------ AVAILABLE DATA ------

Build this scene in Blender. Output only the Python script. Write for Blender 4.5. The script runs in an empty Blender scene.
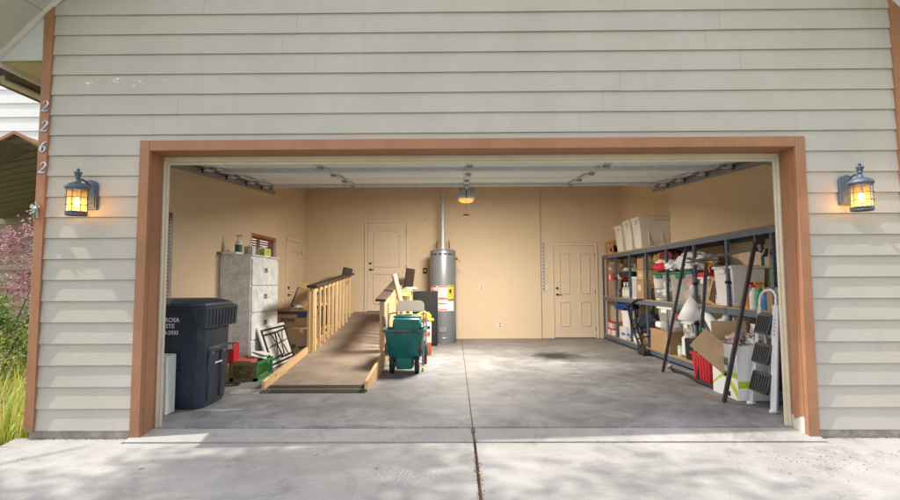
import bpy, bmesh, math, random
from mathutils import Vector, Matrix, Quaternion
random.seed(7)
R = math.radians
SC = bpy.context.scene
COL = SC.collection
PI = math.pi

# ------------------------------------------------------------------ materials
def nd(t, typ, **kw):
    n = t.nodes.new(typ)
    for k, v in kw.items():
        if k.startswith('_'): setattr(n, k[1:], v)
        else: n.inputs[k].default_value = v
    return n
def ramp(t, stops, fac):
    n = t.nodes.new('ShaderNodeValToRGB')
    el = n.color_ramp.elements
    while len(el) > 1: el.remove(el[-1])
    el[0].position = stops[0][0]; el[0].color = (*stops[0][1], 1) if len(stops[0][1]) == 3 else stops[0][1]
    for p, c in stops[1:]:
        e = el.new(p); e.color = (*c, 1)
    t.links.new(fac, n.inputs[0])
    return n.outputs[0]
def g3(v): return (v, v, v)
def mixc(t, fac, a, b, mode='MIX'):
    n = t.nodes.new('ShaderNodeMix'); n.data_type = 'RGBA'; n.blend_type = mode
    for sock, v in ((n.inputs[0], fac), (n.inputs[6], a), (n.inputs[7], b)):
        if isinstance(v, bpy.types.NodeSocket): t.links.new(v, sock)
        elif isinstance(v, tuple): sock.default_value = (*v, 1) if len(v) == 3 else v
        else: sock.default_value = v
    return n.outputs[2]
def newmat(name):
    m = bpy.data.materials.new(name); m.use_nodes = True
    t = m.node_tree; b = t.nodes['Principled BSDF']
    return m, t, b
def coords(t, scale=(1, 1, 1), loc=(0, 0, 0), rot=(0, 0, 0), rnd=True):
    tc = t.nodes.new('ShaderNodeTexCoord')
    mp = t.nodes.new('ShaderNodeMapping')
    mp.inputs['Scale'].default_value = scale; mp.inputs['Location'].default_value = loc; mp.inputs['Rotation'].default_value = rot
    if rnd:
        oi = t.nodes.new('ShaderNodeObjectInfo')
        ml = nd(t, 'ShaderNodeMath', _operation='MULTIPLY'); ml.inputs[1].default_value = 37.0
        t.links.new(oi.outputs['Random'], ml.inputs[0])
        ad = nd(t, 'ShaderNodeVectorMath', _operation='ADD')
        t.links.new(tc.outputs['Object'], ad.inputs[0]); t.links.new(ml.outputs[0], ad.inputs[1])
        t.links.new(ad.outputs[0], mp.inputs[0])
    else:
        t.links.new(tc.outputs['Object'], mp.inputs[0])
    return mp.outputs[0]
def noise(t, vec, scale, detail=4, rough=.55, dist=0):
    n = nd(t, 'ShaderNodeTexNoise', Scale=scale, Detail=detail, Roughness=rough, Distortion=dist)
    t.links.new(vec, n.inputs['Vector']); return n.outputs['Fac']
def bump(t, b, h, strength, dist=.01):
    n = nd(t, 'ShaderNodeBump', Strength=strength, Distance=dist)
    t.links.new(h, n.inputs['Height']); t.links.new(n.outputs[0], b.inputs['Normal'])
def pm(name, c, rough=.6, var=.12, scale=4, bs=60, bu=.15, metal=0, stretch=(1, 1, 1), spec=.5, c2=None, trans=0, coat=0, bd=.004):
    m, t, b = newmat(name)
    v = coords(t, stretch)
    f = noise(t, v, scale, 5, .6)
    lo = tuple(x * (1 - var) for x in c); hi = tuple(min(1, x * (1 + var)) for x in c)
    if c2: hi = c2
    col = ramp(t, [(.3, lo), (.7, hi)], f)
    t.links.new(col, b.inputs['Base Color'])
    f2 = noise(t, v, bs, 4, .6)
    r = ramp(t, [(.2, g3(max(0, rough - .08))), (.8, g3(min(1, rough + .1)))], f2)
    t.links.new(r, b.inputs['Roughness'])
    b.inputs['Metallic'].default_value = metal
    b.inputs['Specular IOR Level'].default_value = spec
    if trans: b.inputs['Transmission Weight'].default_value = trans
    if coat: b.inputs['Coat Weight'].default_value = coat
    if bu: bump(t, b, f2, bu, bd)
    return m
def emis(name, c, s):
    m, t, b = newmat(name)
    b.inputs['Base Color'].default_value = (*c, 1)
    b.inputs['Emission Color'].default_value = (*c, 1); b.inputs['Emission Strength'].default_value = s
    return m
def math_n(t, op, a, b=None, clamp=False):
    n = t.nodes.new('ShaderNodeMath'); n.operation = op; n.use_clamp = clamp
    for i, v in enumerate((a, b)):
        if v is None: continue
        if isinstance(v, bpy.types.NodeSocket): t.links.new(v, n.inputs[i])
        else: n.inputs[i].default_value = v
    return n.outputs[0]

def siding_mat():
    m, t, b = newmat('painted_lap_siding')
    v = coords(t, rnd=False)
    vs = coords(t, (1.2, 1, 14), rnd=False)
    big = noise(t, v, 1.3, 5, .6)
    grain = noise(t, vs, 9, 5, .65)
    col = ramp(t, [(.3, (.41, .378, .325)), (.7, (.47, .435, .38))], big)
    col = mixc(t, .22, col, ramp(t, [(.35, g3(.35)), (.7, g3(.62))], grain), 'SOFT_LIGHT')
    # dirt streaks
    vd = coords(t, (9, 1, .7), rnd=False)
    d = ramp(t, [(.55, g3(0)), (.8, g3(.45))], noise(t, vd, 1.5, 4, .6))
    col = mixc(t, d, col, (.38, .355, .29))
    # peeled paint spots near the top left
    sep = t.nodes.new('ShaderNodeSeparateXYZ'); t.links.new(v, sep.inputs[0])
    px = math_n(t, 'SUBTRACT', 1.0, math_n(t, 'DIVIDE', math_n(t, 'ABSOLUTE', math_n(t, 'ADD', sep.outputs[0], 2.98)), .42), True)
    pz = math_n(t, 'SUBTRACT', 1.0, math_n(t, 'DIVIDE', math_n(t, 'ABSOLUTE', math_n(t, 'SUBTRACT', sep.outputs[2], 2.975)), .045), True)
    wn = noise(t, coords(t, (1, 1, 1.6), rnd=False), 18, 5, .7)
    mk = math_n(t, 'MULTIPLY', math_n(t, 'MULTIPLY', px, pz), math_n(t, 'GREATER_THAN', wn, .615))
    mk = math_n(t, 'GREATER_THAN', mk, .1)
    col = mixc(t, mk, col, (.85, .85, .83))
    t.links.new(col, b.inputs['Base Color'])
    b.inputs['Roughness'].default_value = .62
    bump(t, b, grain, .35, .004)
    return m
def trim_mat():
    m, t, b = newmat('terracotta_painted_trim')
    v = coords(t, rnd=False)
    f = noise(t, v, 3, 5, .6); fine = noise(t, v, 70, 5, .7)
    col = ramp(t, [(.3, (.30, .135, .066)), (.7, (.37, .172, .088))], f)
    sp = ramp(t, [(.66, g3(0)), (.74, g3(.5))], fine)
    col = mixc(t, sp, col, (.26, .10, .06))
    sep = t.nodes.new('ShaderNodeSeparateXYZ'); t.links.new(v, sep.inputs[0])
    # peeled base of the jambs, inner sides only
    inn = math_n(t, 'LESS_THAN', math_n(t, 'ABSOLUTE', math_n(t, 'SUBTRACT', sep.outputs[0], .143)), 2.745)
    h = math_n(t, 'ADD', math_n(t, 'MULTIPLY', noise(t, v, 16, 4, .6), .22), -.02)
    low = math_n(t, 'LESS_THAN', sep.outputs[2], h)
    deep = math_n(t, 'GREATER_THAN', sep.outputs[1], .03)
    mk = math_n(t, 'MULTIPLY', math_n(t, 'MULTIPLY', inn, low), deep)
    col = mixc(t, mk, col, (.68, .66, .62))
    gr = math_n(t, 'MULTIPLY', math_n(t, 'SUBTRACT', 1.0, math_n(t, 'DIVIDE', sep.outputs[2], .35), True), math_n(t, 'MULTIPLY', noise(t, v, 22, 5, .7), 1.1), True)
    col = mixc(t, math_n(t, 'MULTIPLY', gr, .55), col, (.17, .12, .085))
    wg = noise(t, coords(t, (14, 14, .9), rnd=False), 5, 5, .7)
    col = mixc(t, .35, col, ramp(t, [(.3, g3(.3)), (.7, g3(.66))], wg), 'SOFT_LIGHT')
    t.links.new(col, b.inputs['Base Color']); b.inputs['Roughness'].default_value = .6
    bump(t, b, math_n(t, 'ADD', fine, wg), .5, .004)
    return m
def concrete_mat(name, lo, hi, garage):
    m, t, b = newmat(name)
    v = coords(t, rnd=False)
    big = noise(t, v, .9, 6, .6, .6)
    mid = noise(t, v, 4.5, 6, .65)
    fine = noise(t, v, 90, 4, .7)
    col = ramp(t, [(.3, lo), (.7, hi)], big)
    col = mixc(t, .35, col, ramp(t, [(.25, g3(.25)), (.75, g3(.72))], mid), 'SOFT_LIGHT')
    col = mixc(t, .30, col, ramp(t, [(.3, g3(.3)), (.7, g3(.7))], fine), 'SOFT_LIGHT')
    spk = noise(t, v, 260, 2, .5); col = mixc(t, ramp(t, [(.62, g3(0)), (.68, g3(.5))], spk), col, (.16, .14, .12))
    spl = noise(t, coords(t, loc=(3, 7, 0), rnd=False), 190, 2, .5); col = mixc(t, ramp(t, [(.63, g3(0)), (.69, g3(.45))], spl), col, (.62, .60, .57))
    br = noise(t, coords(t, (1.0, 26, 1), rnd=False), 4, 5, .7); col = mixc(t, .25, col, ramp(t, [(.3, g3(.3)), (.7, g3(.7))], br), 'SOFT_LIGHT')
    if garage:
        mot = noise(t, v, 1.7, 7, .7, 1.2); col = mixc(t, .75, col, ramp(t, [(.34, g3(.22)), (.62, g3(.66))], mot), 'SOFT_LIGHT')
    pit = ramp(t, [(.54, g3(0)), (.68, g3(.6))], noise(t, v, 2.2, 8, .75, .8)); col = mixc(t, pit, col, tuple(x * .62 for x in lo))
    sep = t.nodes.new('ShaderNodeSeparateXYZ'); t.links.new(v, sep.inputs[0])
    def blob(x, y, rx, ry, dark, amt, soft=1.0, wob=.5):
        dx = math_n(t, 'DIVIDE', math_n(t, 'SUBTRACT', sep.outputs[0], x), rx)
        dy = math_n(t, 'DIVIDE', math_n(t, 'SUBTRACT', sep.outputs[1], y), ry)
        d = math_n(t, 'SQRT', math_n(t, 'ADD', math_n(t, 'MULTIPLY', dx, dx), math_n(t, 'MULTIPLY', dy, dy)))
        d = math_n(t, 'ADD', d, math_n(t, 'MULTIPLY', math_n(t, 'SUBTRACT', mid, .5), wob))
        k = math_n(t, 'MULTIPLY', math_n(t, 'DIVIDE', math_n(t, 'SUBTRACT', 1.0, d), soft, True), amt, True)
        return k, dark
    if garage:
        # warmer tint towards the back, then slab stains
        wb = math_n(t, 'MULTIPLY', math_n(t, 'DIVIDE', math_n(t, 'SUBTRACT', sep.outputs[1], 3.0), 3.0, True), .4)
        col = mixc(t, wb, col, (.27, .235, .185))
        for a in ((1.68, 4.3, .56, .72, (.022, .02, .018), 1.0, .7, 1.1), (2.55, 1.75, .7, .9, (.13, .115, .10), .55, 1, 1.3),
                  (-.6, 2.0, .9, 1.2, (.11, .108, .105), .65, 1, 1.4), (.9, 2.4, 1.2, 1.5, (.10, .096, .092), .65, 1, 1.6),
                  (2.2, 2.5, .9, .8, (.09, .083, .075), .65, 1, 1.5), (-1.2, .95, 1.2, .3, (.12, .118, .115), .6, 1, 1.5), (.1, 3.2, .35, 2.6, (.17, .16, .15), .5, 1, .9),
                  (1.0, .8, 1.6, .25, (.17, .165, .16), .45, 1, 1.3), (2.85, 1.1, .3, .5, (.14, .09, .06), .6, 1, 1.2)):
            k, dk = blob(*a); col = mixc(t, k, col, dk)
    else:
        for a in ((2.55, -.55, .42, .38, (.30, .27, .25), .6, .6, 2.2), (3.35, -.38, .28, .12, (.30, .26, .23), .5, .6, 2.2), (-.35, -.75, .35, .16, (.72, .72, .72), .5, .6, 2.0)):
            k, dk = blob(*a); sp = math_n(t, 'GREATER_THAN', fine, .52)
            col = mixc(t, math_n(t, 'MULTIPLY', k, sp), col, dk)
    t.links.new(col, b.inputs['Base Color'])
    rr = ramp(t, [(.3, g3(.55 if garage else .8)), (.7, g3(.8 if garage else .92))], mid); t.links.new(rr, b.inputs['Roughness'])
    bump(t, b, math_n(t, 'ADD', fine, mid), .25, .004)
    return m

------

• [WHAT NEEDS TO BE DONE]:
Your task is to restate word for word the lines from the top of the data to the line containing "PI = math.pi", both ends included, with every picture left out.

• [THE RESULT]:
Build this scene in Blender. Output only the Python script. Write for Blender 4.5. The script runs in an empty Blender scene.
import bpy, bmesh, math, random
from mathutils import Vector, Matrix, Quaternion
random.seed(7)
R = math.radians
SC = bpy.context.scene
COL = SC.collection
PI = math.pi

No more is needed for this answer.